### Task details
Extract the lines between the ones holding "Write part 5" and "3.53)], .02, 8).build('strut', M['rafter'], cp)", inclusive, exactly as written and nothing more.

### Data in this exercise

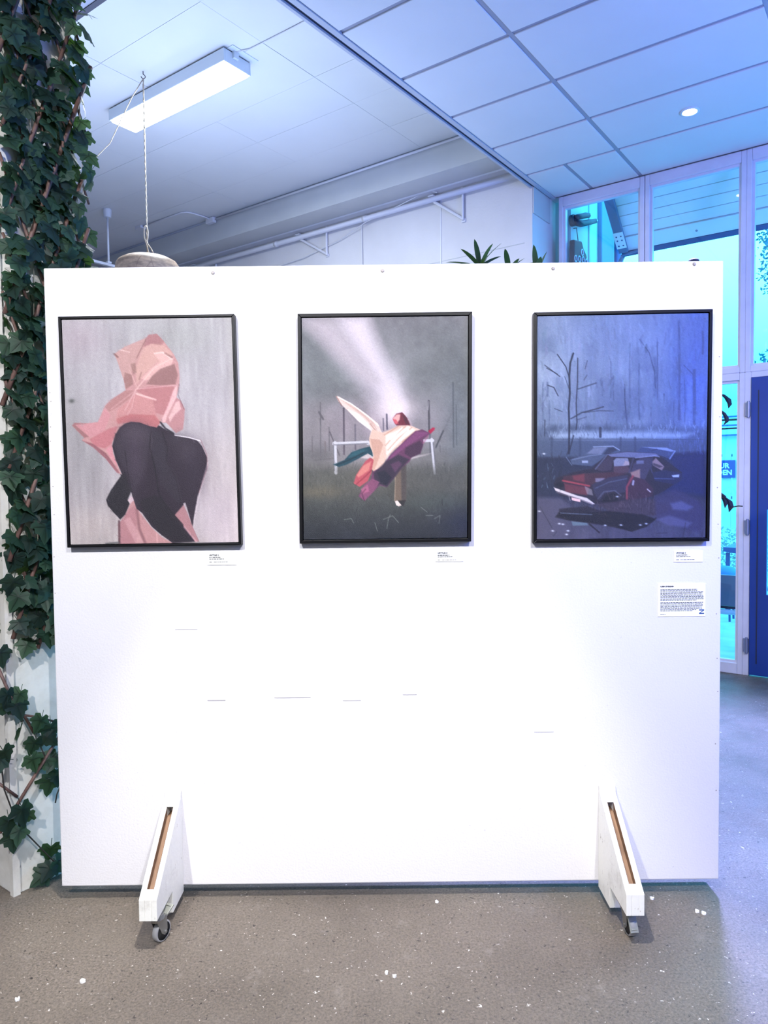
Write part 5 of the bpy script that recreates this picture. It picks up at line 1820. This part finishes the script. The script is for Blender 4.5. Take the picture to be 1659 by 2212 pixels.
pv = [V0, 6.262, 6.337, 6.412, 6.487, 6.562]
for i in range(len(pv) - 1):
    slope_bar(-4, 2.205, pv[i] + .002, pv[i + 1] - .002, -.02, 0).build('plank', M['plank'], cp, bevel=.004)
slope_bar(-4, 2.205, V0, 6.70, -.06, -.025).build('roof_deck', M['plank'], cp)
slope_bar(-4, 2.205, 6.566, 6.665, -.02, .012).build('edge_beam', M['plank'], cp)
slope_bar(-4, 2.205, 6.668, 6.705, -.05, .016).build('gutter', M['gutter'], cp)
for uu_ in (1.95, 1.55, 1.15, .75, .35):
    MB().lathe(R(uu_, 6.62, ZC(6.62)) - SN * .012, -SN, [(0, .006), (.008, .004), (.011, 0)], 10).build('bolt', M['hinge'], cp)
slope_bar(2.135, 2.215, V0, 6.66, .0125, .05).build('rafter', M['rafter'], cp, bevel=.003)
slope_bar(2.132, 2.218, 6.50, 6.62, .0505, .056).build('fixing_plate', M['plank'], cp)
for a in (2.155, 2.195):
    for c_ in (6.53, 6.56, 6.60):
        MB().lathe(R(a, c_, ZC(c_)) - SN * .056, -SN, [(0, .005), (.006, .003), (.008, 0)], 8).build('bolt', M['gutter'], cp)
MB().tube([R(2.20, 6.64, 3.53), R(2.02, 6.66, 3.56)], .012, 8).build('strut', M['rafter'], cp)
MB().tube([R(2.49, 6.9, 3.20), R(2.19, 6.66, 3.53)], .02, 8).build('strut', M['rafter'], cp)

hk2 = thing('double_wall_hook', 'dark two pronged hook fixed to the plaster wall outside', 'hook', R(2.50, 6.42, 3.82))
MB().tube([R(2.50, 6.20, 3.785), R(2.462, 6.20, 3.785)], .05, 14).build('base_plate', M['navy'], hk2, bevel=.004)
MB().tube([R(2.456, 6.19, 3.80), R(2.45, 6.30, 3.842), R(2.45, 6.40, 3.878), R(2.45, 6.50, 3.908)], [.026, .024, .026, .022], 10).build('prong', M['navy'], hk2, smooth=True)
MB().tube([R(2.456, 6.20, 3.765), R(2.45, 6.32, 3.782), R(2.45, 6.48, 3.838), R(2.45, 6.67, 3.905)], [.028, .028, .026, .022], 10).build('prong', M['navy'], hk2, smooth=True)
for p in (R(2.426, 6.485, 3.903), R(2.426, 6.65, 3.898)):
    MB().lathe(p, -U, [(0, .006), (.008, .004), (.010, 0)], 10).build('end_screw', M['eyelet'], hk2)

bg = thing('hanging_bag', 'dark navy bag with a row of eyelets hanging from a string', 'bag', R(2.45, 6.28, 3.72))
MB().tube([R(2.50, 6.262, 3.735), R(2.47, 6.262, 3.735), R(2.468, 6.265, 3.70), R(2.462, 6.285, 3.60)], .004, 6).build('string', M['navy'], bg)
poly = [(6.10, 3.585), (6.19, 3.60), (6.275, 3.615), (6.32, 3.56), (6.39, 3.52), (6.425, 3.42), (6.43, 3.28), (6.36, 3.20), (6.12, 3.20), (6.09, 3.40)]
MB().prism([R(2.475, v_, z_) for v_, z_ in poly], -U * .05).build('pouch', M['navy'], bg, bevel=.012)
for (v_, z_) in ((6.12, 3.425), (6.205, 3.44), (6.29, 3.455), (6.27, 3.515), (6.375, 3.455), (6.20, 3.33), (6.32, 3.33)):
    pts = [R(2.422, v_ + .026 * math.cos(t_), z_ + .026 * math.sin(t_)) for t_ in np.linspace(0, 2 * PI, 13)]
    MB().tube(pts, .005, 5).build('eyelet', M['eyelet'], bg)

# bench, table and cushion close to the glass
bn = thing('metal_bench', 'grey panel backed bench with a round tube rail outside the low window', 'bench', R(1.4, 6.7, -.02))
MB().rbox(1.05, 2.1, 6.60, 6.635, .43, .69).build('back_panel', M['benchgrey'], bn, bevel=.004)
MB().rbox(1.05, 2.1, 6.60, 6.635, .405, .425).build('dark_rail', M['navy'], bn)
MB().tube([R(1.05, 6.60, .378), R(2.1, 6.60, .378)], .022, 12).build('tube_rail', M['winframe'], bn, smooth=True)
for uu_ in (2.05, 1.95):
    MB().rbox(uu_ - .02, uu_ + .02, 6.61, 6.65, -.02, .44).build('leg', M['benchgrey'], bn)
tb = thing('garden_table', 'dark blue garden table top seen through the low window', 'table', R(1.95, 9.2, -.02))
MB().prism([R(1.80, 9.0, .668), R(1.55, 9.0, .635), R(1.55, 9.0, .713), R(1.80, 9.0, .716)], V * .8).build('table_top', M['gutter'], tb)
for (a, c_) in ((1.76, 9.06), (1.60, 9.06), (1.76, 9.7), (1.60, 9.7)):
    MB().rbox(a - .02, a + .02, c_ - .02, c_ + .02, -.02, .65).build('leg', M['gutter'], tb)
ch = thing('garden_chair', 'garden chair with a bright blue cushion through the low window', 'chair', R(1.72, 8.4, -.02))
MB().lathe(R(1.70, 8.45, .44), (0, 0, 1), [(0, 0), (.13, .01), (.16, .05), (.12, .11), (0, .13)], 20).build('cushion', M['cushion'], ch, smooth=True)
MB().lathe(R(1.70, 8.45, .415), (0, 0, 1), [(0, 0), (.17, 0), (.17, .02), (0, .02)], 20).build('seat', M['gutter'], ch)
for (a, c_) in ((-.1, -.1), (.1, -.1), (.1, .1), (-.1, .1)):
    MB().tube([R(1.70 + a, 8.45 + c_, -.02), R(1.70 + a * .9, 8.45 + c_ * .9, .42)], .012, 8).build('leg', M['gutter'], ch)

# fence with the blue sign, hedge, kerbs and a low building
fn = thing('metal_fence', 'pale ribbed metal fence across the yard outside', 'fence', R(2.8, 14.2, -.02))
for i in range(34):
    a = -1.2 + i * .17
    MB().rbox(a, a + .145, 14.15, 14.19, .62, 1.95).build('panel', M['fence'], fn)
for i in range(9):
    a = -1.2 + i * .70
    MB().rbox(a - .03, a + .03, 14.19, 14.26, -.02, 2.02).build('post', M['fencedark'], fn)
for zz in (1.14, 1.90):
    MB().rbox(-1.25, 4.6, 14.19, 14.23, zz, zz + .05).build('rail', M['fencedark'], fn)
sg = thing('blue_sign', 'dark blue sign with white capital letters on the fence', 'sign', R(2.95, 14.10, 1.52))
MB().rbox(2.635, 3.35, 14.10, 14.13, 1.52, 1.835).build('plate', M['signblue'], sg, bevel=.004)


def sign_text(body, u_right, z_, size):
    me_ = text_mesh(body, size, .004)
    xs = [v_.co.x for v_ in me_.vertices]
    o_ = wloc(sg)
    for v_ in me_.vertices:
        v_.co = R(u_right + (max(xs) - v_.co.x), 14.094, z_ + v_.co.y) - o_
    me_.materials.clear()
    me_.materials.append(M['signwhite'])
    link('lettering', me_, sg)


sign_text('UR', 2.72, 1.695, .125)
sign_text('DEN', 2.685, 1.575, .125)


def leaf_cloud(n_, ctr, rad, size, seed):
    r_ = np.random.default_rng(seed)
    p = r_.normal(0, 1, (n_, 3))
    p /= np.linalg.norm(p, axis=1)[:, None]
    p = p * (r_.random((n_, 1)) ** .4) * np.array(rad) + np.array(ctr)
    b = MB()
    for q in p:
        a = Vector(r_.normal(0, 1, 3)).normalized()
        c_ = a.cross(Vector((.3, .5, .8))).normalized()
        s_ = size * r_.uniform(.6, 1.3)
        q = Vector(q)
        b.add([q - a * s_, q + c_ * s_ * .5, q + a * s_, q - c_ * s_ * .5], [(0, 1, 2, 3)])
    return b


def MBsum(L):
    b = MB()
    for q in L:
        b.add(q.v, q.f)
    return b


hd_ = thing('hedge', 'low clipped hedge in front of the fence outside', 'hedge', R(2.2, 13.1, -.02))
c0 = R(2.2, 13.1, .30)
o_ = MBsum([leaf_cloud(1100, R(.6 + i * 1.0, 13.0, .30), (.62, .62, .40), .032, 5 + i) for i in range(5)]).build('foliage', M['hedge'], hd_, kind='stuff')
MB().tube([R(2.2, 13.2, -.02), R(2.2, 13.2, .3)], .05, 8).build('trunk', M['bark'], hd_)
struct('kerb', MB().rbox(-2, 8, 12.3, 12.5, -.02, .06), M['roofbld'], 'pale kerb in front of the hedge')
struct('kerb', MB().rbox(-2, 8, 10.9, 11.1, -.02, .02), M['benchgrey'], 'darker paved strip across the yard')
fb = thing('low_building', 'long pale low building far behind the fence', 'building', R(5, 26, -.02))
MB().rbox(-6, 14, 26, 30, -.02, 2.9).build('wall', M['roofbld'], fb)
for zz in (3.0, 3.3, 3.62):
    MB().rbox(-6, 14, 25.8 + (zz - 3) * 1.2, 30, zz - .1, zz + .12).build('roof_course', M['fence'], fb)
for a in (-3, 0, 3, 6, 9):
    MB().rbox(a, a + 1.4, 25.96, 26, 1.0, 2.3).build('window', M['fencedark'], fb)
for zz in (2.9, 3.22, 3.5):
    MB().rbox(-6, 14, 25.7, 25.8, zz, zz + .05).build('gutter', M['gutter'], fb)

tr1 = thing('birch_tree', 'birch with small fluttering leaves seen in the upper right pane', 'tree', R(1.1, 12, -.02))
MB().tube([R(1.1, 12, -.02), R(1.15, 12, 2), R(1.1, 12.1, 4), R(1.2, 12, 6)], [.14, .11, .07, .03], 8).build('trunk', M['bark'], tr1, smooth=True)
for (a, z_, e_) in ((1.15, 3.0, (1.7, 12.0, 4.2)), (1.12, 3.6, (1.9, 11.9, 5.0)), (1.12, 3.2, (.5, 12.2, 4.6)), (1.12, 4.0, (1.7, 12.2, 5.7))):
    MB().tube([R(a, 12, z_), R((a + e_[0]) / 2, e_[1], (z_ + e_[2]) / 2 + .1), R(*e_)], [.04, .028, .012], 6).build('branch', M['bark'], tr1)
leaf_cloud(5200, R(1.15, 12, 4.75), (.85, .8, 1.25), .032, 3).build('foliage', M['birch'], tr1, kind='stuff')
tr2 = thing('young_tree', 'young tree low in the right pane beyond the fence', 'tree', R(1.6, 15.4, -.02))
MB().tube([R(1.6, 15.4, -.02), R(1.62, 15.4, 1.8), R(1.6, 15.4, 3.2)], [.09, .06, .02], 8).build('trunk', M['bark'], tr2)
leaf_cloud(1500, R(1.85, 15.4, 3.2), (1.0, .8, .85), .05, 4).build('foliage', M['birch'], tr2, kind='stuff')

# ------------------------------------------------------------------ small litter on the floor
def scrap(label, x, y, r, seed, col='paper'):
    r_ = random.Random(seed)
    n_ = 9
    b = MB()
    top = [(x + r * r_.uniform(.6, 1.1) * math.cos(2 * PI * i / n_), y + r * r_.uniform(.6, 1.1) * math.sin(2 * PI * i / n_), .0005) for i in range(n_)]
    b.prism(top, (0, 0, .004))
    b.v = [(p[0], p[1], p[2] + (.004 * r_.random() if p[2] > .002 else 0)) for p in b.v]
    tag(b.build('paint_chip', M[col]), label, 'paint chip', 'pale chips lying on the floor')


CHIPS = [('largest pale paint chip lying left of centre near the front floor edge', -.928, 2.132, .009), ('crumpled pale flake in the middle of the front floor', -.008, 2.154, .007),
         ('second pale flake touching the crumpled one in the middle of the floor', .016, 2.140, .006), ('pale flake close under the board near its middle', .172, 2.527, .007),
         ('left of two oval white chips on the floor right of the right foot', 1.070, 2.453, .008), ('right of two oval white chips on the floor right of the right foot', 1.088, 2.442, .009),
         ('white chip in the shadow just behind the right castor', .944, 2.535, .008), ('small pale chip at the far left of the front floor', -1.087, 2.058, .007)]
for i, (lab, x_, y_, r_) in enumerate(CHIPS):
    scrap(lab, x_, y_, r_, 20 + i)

---

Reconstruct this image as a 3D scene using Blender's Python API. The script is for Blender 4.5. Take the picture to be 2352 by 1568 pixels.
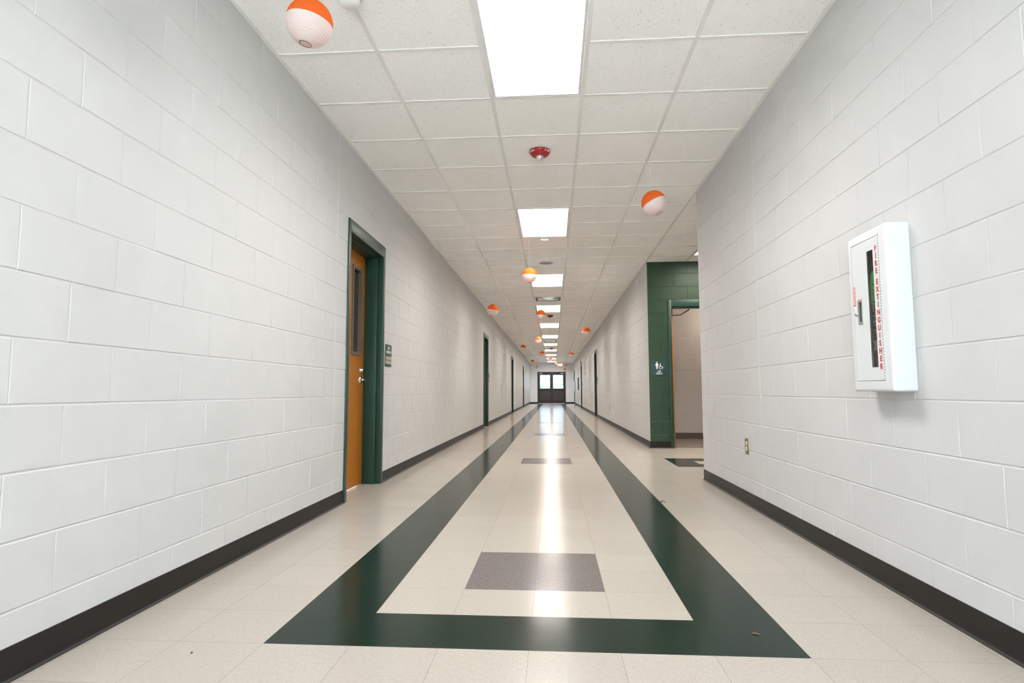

### Solution
Write part 5 of the bpy script that recreates this picture. It picks up at line 1820. This part finishes the script. The script is for Blender 4.5. Take the picture to be 1659 by 2212 pixels.
pv = [V0, 6.262, 6.337, 6.412, 6.487, 6.562]
for i in range(len(pv) - 1):
    slope_bar(-4, 2.205, pv[i] + .002, pv[i + 1] - .002, -.02, 0).build('plank', M['plank'], cp, bevel=.004)
slope_bar(-4, 2.205, V0, 6.70, -.06, -.025).build('roof_deck', M['plank'], cp)
slope_bar(-4, 2.205, 6.566, 6.665, -.02, .012).build('edge_beam', M['plank'], cp)
slope_bar(-4, 2.205, 6.668, 6.705, -.05, .016).build('gutter', M['gutter'], cp)
for uu_ in (1.95, 1.55, 1.15, .75, .35):
    MB().lathe(R(uu_, 6.62, ZC(6.62)) - SN * .012, -SN, [(0, .006), (.008, .004), (.011, 0)], 10).build('bolt', M['hinge'], cp)
slope_bar(2.135, 2.215, V0, 6.66, .0125, .05).build('rafter', M['rafter'], cp, bevel=.003)
slope_bar(2.132, 2.218, 6.50, 6.62, .0505, .056).build('fixing_plate', M['plank'], cp)
for a in (2.155, 2.195):
    for c_ in (6.53, 6.56, 6.60):
        MB().lathe(R(a, c_, ZC(c_)) - SN * .056, -SN, [(0, .005), (.006, .003), (.008, 0)], 8).build('bolt', M['gutter'], cp)
MB().tube([R(2.20, 6.64, 3.53), R(2.02, 6.66, 3.56)], .012, 8).build('strut', M['rafter'], cp)
MB().tube([R(2.49, 6.9, 3.20), R(2.19, 6.66, 3.53)], .02, 8).build('strut', M['rafter'], cp)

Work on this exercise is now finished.